La incorrección de Mansfield, que también se reflejaba en su vida privada donde practicó un matrimonio abierto y en casas separadas, tuvo sus consecuencias. Entre ellas la censura hasta de su propio marido y albaceas. Al leer completo “Je ne parle pas français” con la incorporación de los pasajes recortados por “muy sexuales”, revela hasta qué punto el recorte condicionaba el phatos de la historia. En ella, un escritor se pregunta por qué una frase en apariencia anodina y caprichosa (la del título) queda resonando en su cabeza como una clave. Hasta que por asociación libre el personaje llega a ese recuerdo infantil que tiene que ver con su iniciación a la sexualidad y que descubre como en un satori, ha condicionado su vida.

En línea con esta historia de censura, Eleonora González Capria publicó el año pasado por Eterna Cadencia, un gran trabajo producto de su investigación sobre un vasto archivo de fuentes primarias. Sopa de ciruela contiene una recopilación de recetas, listas y anotaciones aleatorias de la escritora, donde aparece una Mansfield llena de potencia, vida y humor, no tan nostálgica y enferma como hasta ahora la leíamos en sus diarios. También se incluyen pasajes de sus diarios y cartas de manera completa, lo que deja al descubierto cómo su marido no solo la censuró, sino que editó modificando el sentido, incluso dando un formato de diario a lo que en realidad eran cuadernos de notas.

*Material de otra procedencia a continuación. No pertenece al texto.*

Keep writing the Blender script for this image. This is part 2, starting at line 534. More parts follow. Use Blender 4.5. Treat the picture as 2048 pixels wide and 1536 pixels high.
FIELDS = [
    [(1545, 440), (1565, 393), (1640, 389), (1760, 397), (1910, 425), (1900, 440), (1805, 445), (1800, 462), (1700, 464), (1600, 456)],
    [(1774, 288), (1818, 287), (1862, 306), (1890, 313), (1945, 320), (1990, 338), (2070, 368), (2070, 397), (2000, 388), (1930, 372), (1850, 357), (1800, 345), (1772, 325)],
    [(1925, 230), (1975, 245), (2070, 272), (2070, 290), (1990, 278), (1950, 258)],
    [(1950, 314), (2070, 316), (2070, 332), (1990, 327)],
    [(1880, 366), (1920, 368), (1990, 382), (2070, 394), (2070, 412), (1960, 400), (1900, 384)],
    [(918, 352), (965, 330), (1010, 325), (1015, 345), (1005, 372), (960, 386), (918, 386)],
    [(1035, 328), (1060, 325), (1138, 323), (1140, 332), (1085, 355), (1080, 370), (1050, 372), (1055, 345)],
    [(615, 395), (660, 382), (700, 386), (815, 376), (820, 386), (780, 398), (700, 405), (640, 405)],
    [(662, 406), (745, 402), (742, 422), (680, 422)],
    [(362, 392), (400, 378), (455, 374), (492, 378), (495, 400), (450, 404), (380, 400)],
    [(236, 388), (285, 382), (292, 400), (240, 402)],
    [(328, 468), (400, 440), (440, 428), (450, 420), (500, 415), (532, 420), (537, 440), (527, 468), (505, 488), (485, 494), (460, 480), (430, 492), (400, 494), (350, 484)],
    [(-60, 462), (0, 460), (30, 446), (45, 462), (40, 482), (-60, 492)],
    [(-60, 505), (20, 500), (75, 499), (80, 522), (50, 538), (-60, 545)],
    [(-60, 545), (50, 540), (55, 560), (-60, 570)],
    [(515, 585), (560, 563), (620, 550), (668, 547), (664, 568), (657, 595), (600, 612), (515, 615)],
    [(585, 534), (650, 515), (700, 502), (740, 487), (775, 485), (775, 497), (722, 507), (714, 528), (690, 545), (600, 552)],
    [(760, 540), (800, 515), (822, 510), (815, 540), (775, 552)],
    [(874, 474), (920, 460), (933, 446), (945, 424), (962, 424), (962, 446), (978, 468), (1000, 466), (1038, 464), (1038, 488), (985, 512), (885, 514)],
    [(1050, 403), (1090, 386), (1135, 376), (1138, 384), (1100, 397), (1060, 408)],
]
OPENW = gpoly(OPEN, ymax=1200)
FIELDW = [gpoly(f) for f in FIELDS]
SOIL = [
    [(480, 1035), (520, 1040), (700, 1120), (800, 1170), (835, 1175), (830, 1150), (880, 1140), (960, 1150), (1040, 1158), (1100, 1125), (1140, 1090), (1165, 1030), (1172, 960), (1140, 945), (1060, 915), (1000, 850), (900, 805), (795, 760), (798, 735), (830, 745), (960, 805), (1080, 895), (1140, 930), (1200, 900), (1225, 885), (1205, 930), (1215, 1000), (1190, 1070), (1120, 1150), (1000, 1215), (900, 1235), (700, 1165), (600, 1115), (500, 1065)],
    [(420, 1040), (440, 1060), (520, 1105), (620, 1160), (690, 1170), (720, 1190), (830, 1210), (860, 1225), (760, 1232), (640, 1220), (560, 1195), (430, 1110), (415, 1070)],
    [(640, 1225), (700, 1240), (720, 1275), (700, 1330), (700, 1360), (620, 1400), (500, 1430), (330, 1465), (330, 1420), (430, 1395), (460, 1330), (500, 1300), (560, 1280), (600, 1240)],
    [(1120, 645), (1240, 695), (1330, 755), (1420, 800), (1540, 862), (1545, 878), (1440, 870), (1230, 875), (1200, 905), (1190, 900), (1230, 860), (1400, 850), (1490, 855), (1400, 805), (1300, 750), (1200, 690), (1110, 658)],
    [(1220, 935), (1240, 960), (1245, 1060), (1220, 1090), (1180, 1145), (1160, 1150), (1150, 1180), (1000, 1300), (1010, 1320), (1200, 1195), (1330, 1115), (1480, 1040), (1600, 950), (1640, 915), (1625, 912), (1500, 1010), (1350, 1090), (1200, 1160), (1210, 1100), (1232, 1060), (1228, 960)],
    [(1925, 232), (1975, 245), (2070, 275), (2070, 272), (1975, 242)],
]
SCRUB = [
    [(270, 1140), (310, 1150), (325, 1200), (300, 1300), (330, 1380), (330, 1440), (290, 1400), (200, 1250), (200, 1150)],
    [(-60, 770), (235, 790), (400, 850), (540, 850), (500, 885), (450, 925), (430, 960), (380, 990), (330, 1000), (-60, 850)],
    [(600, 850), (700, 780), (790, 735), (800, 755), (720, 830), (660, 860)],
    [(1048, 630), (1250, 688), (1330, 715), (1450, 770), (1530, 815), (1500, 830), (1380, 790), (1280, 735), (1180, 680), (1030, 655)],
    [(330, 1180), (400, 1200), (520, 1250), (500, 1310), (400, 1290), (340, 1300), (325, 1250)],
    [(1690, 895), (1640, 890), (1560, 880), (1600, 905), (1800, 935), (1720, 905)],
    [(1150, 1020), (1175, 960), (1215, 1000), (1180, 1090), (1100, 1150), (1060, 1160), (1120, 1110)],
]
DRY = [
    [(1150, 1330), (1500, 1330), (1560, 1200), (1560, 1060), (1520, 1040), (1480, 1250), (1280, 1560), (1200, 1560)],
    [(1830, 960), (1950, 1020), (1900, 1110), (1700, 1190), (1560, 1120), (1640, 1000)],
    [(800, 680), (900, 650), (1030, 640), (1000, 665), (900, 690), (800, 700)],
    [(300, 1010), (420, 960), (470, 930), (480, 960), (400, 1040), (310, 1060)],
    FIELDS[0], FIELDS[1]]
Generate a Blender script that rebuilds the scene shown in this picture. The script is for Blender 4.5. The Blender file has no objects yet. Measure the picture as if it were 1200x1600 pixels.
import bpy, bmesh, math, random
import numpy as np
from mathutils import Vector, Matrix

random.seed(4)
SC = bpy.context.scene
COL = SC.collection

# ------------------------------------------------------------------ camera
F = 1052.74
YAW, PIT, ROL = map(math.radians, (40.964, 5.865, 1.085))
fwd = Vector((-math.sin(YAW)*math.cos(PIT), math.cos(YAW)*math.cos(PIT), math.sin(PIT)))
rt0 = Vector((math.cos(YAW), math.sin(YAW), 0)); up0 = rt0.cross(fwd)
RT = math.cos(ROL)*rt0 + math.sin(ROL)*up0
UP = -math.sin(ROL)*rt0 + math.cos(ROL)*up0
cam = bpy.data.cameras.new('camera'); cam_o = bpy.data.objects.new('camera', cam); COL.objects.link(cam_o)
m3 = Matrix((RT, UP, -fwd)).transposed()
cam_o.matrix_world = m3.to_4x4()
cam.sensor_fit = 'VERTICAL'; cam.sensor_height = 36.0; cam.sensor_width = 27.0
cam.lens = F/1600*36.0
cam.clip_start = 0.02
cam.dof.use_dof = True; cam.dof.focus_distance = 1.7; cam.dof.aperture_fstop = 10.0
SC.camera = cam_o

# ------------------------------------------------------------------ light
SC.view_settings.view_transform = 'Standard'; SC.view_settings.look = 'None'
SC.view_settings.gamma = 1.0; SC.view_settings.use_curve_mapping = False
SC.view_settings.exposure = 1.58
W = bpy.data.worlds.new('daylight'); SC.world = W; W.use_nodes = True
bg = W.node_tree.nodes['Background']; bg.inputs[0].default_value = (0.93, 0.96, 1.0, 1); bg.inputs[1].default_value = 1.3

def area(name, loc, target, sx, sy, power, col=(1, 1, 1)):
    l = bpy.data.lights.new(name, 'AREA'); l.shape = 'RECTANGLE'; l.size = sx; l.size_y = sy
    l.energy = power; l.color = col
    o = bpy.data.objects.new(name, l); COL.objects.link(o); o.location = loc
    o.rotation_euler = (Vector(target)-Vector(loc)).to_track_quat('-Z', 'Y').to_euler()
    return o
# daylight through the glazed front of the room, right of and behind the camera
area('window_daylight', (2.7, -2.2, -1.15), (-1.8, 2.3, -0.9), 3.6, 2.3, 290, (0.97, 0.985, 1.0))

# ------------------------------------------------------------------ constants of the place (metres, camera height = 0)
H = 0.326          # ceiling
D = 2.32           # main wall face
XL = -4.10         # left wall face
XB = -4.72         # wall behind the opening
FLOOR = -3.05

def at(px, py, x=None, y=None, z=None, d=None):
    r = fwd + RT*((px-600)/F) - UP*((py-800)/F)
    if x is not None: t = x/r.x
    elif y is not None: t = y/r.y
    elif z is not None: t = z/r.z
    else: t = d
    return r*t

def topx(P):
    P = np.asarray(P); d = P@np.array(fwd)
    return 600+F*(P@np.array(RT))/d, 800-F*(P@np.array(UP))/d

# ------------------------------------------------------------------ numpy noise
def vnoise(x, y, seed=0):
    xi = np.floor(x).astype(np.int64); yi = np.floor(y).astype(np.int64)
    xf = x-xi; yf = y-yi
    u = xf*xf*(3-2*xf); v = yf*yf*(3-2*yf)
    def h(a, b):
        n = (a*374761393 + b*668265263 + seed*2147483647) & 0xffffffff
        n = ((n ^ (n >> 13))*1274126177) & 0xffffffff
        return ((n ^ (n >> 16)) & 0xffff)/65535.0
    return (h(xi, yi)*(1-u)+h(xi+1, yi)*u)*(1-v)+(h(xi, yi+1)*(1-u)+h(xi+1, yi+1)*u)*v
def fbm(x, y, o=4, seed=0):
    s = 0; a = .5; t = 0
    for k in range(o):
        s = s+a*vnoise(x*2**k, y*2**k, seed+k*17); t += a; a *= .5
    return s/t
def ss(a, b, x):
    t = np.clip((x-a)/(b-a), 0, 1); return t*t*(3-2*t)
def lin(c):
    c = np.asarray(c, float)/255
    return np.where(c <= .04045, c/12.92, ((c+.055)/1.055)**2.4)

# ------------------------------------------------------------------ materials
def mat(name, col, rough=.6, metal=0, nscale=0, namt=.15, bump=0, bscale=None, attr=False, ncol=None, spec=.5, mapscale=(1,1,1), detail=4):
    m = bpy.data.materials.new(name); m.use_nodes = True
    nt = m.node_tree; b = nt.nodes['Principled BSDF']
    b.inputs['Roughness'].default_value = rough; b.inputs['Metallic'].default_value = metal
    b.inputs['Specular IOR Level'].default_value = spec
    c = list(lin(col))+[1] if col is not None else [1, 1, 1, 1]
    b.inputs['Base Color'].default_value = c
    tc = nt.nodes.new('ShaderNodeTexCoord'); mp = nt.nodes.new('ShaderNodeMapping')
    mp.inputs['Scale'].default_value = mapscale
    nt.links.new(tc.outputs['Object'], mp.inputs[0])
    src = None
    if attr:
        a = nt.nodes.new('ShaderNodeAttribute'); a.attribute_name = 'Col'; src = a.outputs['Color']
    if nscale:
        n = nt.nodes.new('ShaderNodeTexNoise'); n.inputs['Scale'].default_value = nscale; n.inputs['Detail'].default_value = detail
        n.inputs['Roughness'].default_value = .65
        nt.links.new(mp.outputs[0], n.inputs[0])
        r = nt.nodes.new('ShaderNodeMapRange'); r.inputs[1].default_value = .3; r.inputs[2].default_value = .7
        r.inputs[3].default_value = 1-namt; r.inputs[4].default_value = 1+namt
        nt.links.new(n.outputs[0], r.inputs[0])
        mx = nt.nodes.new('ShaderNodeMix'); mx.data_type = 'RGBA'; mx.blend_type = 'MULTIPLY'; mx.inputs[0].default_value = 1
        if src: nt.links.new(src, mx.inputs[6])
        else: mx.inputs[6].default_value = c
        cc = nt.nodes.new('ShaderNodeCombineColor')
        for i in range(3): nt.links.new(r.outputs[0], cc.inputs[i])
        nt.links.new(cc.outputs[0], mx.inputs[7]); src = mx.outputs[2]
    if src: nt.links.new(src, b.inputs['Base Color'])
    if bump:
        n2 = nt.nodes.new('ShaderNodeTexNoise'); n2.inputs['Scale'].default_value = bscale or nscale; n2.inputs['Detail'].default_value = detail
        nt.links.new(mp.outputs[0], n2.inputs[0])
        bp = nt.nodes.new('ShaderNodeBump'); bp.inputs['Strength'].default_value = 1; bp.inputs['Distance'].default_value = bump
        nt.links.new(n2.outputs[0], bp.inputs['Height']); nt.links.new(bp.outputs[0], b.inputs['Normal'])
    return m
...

Dice al comienzo de aquel relato censurado: “No creo en el alma humana. Creo que las personas son como grandes maletas: las llenan de ciertas cosas, las llevan de un lado para el otro, las zarandean, las lanzan, las abandonan, las pierden y de repente las encuentran medio vacías, o las atiborran a reventar, hasta que al final viene el último mozo de la estación y las arroja al último tren y allá se marchan traqueteando… sin embargo esas maletas pueden ser muy fascinantes. En serio, ¡muy fascinantes! Me imagino delante de ellas como si fuese un funcionario de aduanas”.

 

Quizás sea la mejor definición de Mansfield por Mansfield, la escritora que supo ver -en lo que otros desechan- alguna verdad a ser revelada antes de dejar esta tierra.